CAPE CANAVERAL, Fla. >> NASA’s InSight lander has picked up a gentle rumble at Mars, believed to be the first marsquake ever detected.

InSight’s quake monitor recorded and measured the faint signal April 6, and scientists announced the finding today.

While the rumble sounds like soft wind, scientists believe it came from within the red planet. The Paris Institute of Earth Physics’ Philippe Lognonne, who’s in charge of the experiment, said it’s exciting to finally have proof that Mars is still seismically active. Mars is not nearly as geologically active as Earth and, like our moon, lacks tectonic plates.

“We’ve been waiting months for a signal like this,” Lognonne said in a statement.
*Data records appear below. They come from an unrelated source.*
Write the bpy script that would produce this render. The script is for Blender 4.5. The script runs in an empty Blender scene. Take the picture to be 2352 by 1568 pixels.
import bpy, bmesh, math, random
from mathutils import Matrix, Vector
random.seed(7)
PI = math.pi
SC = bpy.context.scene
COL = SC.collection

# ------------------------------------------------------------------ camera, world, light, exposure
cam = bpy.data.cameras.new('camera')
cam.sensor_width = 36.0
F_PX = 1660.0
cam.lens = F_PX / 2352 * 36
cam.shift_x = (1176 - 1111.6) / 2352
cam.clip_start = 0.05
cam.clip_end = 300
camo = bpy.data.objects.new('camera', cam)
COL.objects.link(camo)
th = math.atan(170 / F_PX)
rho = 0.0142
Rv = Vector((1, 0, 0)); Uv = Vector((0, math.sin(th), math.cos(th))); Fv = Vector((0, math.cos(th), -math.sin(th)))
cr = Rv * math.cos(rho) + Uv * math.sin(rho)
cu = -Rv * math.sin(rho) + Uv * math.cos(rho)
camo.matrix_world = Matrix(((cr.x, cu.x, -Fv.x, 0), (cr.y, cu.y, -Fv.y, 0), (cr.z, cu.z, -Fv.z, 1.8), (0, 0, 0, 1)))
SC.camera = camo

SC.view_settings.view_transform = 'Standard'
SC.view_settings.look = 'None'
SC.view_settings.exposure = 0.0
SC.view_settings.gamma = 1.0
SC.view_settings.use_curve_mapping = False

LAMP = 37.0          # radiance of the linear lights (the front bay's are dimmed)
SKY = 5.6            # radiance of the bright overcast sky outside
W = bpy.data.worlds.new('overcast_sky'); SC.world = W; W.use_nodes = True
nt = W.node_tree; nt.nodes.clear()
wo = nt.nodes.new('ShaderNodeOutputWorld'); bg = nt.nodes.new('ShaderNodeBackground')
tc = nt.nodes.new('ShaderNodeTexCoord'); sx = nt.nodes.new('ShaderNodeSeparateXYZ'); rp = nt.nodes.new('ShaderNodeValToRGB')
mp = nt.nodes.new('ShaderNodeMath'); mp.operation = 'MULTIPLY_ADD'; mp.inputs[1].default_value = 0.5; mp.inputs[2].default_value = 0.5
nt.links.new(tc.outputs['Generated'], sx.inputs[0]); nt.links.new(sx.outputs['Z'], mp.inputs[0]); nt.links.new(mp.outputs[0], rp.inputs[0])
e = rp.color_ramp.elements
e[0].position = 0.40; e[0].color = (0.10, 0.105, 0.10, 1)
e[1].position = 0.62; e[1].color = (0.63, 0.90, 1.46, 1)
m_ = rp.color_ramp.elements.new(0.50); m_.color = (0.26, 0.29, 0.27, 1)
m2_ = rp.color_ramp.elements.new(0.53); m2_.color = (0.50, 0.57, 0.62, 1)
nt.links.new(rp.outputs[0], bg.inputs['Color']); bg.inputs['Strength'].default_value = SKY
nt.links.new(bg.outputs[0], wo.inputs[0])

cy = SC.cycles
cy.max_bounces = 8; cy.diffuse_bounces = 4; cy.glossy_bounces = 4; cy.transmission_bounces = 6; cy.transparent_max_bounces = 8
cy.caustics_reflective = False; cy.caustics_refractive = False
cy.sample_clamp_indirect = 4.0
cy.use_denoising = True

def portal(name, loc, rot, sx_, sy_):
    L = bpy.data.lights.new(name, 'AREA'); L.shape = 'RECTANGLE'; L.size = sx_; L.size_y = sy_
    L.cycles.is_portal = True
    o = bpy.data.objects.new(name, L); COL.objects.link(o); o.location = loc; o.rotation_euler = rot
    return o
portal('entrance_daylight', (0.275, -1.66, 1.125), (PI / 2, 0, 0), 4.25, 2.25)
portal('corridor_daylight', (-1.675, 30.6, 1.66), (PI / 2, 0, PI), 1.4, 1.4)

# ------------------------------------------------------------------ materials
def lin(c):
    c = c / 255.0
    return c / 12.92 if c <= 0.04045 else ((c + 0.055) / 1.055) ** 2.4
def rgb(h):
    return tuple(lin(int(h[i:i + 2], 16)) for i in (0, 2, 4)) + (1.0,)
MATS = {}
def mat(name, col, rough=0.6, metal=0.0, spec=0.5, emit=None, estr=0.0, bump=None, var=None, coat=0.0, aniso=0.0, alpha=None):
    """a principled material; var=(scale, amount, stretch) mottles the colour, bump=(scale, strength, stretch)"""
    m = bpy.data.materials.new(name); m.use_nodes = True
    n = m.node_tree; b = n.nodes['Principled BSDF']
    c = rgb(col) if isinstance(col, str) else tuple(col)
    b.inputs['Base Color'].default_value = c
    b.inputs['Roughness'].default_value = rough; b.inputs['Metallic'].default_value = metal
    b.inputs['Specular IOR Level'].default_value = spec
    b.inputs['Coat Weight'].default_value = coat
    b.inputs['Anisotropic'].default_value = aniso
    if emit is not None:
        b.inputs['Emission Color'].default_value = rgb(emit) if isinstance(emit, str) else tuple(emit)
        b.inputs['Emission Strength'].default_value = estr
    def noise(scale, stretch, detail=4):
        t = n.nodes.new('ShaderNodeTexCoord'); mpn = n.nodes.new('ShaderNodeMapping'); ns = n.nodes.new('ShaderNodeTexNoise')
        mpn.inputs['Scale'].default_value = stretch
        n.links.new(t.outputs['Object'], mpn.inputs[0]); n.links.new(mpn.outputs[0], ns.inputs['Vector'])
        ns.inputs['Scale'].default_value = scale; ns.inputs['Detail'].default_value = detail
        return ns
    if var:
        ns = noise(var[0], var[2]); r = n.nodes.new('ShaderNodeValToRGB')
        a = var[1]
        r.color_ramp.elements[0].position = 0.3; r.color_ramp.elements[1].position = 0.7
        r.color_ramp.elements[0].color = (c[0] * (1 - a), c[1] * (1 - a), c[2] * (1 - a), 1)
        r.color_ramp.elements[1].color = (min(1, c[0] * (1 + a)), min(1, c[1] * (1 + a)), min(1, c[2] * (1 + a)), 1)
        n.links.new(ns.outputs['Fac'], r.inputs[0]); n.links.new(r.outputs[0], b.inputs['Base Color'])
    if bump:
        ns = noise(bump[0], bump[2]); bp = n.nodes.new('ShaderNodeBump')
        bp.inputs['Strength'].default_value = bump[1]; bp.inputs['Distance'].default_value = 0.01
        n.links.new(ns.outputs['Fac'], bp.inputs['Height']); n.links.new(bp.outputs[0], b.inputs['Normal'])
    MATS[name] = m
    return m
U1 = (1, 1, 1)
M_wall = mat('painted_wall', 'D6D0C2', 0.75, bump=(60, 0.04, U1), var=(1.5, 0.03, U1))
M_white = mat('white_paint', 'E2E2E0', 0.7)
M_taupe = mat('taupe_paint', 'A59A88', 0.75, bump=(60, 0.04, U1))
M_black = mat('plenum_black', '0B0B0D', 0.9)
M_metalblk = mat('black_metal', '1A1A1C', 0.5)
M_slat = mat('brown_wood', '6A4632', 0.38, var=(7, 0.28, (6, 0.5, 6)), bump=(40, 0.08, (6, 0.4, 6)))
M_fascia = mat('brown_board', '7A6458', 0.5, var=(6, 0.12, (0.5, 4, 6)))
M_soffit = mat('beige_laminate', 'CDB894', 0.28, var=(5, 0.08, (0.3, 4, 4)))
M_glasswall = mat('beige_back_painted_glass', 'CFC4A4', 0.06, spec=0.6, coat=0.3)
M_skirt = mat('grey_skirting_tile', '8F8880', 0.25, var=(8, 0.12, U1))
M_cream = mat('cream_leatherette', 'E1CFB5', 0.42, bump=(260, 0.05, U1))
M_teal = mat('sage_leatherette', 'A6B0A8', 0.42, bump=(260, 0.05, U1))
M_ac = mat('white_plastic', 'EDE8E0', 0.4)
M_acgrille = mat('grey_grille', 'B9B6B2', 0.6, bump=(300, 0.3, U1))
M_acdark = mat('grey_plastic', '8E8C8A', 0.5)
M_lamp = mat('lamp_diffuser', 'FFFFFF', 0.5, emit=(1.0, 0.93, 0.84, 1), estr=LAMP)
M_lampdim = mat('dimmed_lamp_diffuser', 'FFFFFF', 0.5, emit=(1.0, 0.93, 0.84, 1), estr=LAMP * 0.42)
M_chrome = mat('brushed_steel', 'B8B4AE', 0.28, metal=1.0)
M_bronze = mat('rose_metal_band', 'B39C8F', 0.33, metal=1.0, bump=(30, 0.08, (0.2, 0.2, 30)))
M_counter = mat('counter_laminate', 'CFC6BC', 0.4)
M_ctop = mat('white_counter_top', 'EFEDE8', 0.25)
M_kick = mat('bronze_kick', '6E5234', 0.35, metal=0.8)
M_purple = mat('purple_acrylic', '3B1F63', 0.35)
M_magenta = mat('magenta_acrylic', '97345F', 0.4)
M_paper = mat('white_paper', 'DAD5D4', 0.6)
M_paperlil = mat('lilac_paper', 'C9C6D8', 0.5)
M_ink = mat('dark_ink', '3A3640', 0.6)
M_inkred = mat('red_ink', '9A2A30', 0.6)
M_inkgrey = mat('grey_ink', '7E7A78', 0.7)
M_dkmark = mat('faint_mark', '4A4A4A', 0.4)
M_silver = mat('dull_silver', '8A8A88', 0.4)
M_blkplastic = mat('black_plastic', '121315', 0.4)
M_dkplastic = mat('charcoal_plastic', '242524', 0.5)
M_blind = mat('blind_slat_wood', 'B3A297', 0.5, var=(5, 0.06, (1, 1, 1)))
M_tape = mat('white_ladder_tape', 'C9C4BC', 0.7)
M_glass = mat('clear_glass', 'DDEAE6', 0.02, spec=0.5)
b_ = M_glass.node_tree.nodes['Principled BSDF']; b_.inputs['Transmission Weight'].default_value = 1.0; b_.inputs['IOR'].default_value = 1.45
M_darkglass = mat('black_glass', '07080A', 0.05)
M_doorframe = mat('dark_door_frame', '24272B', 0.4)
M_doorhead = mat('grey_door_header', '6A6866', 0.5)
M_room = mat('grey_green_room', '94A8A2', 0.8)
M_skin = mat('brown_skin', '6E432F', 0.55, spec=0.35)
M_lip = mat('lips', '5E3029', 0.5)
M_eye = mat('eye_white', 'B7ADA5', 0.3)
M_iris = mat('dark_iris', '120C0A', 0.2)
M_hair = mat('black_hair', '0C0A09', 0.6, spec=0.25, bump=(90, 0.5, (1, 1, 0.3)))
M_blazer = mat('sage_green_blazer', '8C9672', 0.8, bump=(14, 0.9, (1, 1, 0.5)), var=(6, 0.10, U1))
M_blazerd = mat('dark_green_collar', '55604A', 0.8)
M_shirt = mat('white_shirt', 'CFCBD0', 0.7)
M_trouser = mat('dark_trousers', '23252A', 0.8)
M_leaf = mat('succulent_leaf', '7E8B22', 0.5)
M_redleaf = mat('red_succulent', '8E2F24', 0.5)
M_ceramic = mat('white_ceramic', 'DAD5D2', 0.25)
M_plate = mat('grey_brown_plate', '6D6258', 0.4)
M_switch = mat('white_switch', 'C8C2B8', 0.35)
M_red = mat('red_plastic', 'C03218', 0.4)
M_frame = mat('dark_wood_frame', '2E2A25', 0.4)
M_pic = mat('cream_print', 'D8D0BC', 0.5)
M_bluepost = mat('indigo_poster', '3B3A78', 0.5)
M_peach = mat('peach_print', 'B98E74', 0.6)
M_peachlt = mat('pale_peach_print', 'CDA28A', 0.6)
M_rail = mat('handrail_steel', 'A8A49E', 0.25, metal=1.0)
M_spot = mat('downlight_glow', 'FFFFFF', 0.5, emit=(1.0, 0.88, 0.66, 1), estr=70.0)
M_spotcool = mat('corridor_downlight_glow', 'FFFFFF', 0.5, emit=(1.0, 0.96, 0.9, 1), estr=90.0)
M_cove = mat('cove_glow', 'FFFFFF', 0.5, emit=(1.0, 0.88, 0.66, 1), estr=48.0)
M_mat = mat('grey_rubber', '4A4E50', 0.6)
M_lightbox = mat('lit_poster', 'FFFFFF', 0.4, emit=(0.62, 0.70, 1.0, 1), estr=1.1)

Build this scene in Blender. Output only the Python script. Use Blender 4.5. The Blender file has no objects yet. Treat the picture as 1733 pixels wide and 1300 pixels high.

InSight’s lead scientist, Bruce Banerdt of NASA’s Jet Propulsion Laboratory in Pasadena, California, said this carries out the scientific work begun by the Apollo moonwalkers nearly a half-century ago. The astronauts left behind seismometers that measured thousands of moonquakes.

As for Mars, “we’ve been collecting background noise up until now, but this first event officially kicks off a new field: Martian seismology!” ”Banerdt said in a statement.

Researchers are still analyzing the data, as well as three other even fainter seismic signals detected since mid-March. By analyzing marsquakes, scientists hope to learn more about how rocky planets formed.

The French seismometer was placed directly on the Martian surface in December, a few weeks after the spacecraft landed.

InSight’s other main experiment isn’t going as well.

The German-built drilling instrument — dubbed the mole — has managed to penetrate only a foot or two (50 centimeters) into Mars, far short of its goal to measure the planet’s internal temperature. Engineers are still trying to figure out why and how the device got stuck.